The Power of Hesitation: Bergson, Merleau-Ponty, and seeing differently
Professor Alia Al-Saji
McGill University, Canada
25 October 2012, 5.30—6.30pm
Pemberton Building, Palace Green, Durham University
Abstract: This paper asks how perception becomes racializing and seeks the means for its critical interruption. Professor Al-Saji’s aim is twofold: first, to understand the recalcitrant and limitative temporal structure of racializing habits of seeing, a structure that restricts their responsivity and improvisational openness. While racializing perception can be understood to build on the intentionality and habituality of all perception (as Linda Martín Alcoff has shown), its distinctive intransigence and de-humanization call for further phenomenological study. In this paper, Professor Al-Saji will argue that racializing perception is both more and less than habitual perception: more in its representational over-determination, less in its affective closure to difference and change. Drawing on the phenomenologies of Maurice Merleau-Ponty and Frantz Fanon, she shows how this perception is reductive and naturalizing; it constitutes racialized bodies as bodies that cannot be seen otherwise. As a counterweight to the closure of racializing seeing, the second aim of this paper is to uncover resources within the temporality of perception for a critical awareness and destabilization of racializing habit. Reading Henri Bergson and Merleau-Ponty in dialogue with Iris Marion Young and race-critical feminism, Professor Al-Saji finds in hesitation the phenomenological moment when racializing habits of seeing can be internally fractured. Hesitation, she claims, can make visible the exclusionary logic of racializing and objectifying perception, countering its affective rigidity and opening it to critical transformation. Hesitation thus opens the possibility for perception to become at once critically watchful and ethically responsive.

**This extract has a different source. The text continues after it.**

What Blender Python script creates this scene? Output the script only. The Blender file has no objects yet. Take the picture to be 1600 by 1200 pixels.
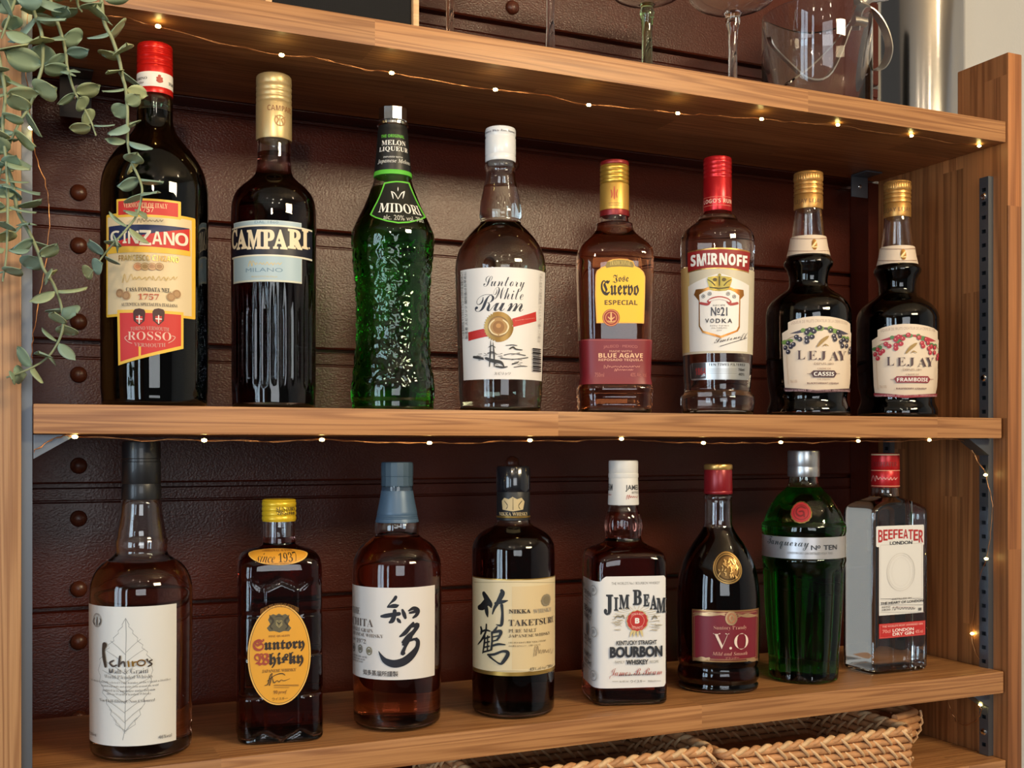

Biography: Professor Alia Al-Saji is a visiting Fellow at the Institute of Advanced Study between October and December 2012. Her philosophical research brings together and critically engages 20th century phenomenology and French philosophy, and contemporary critical race and feminist theories. Running through her research is an abiding concern for the themes of time and embodiment, the intersection of which Professor Al-Saji seeks to philosophically elaborate.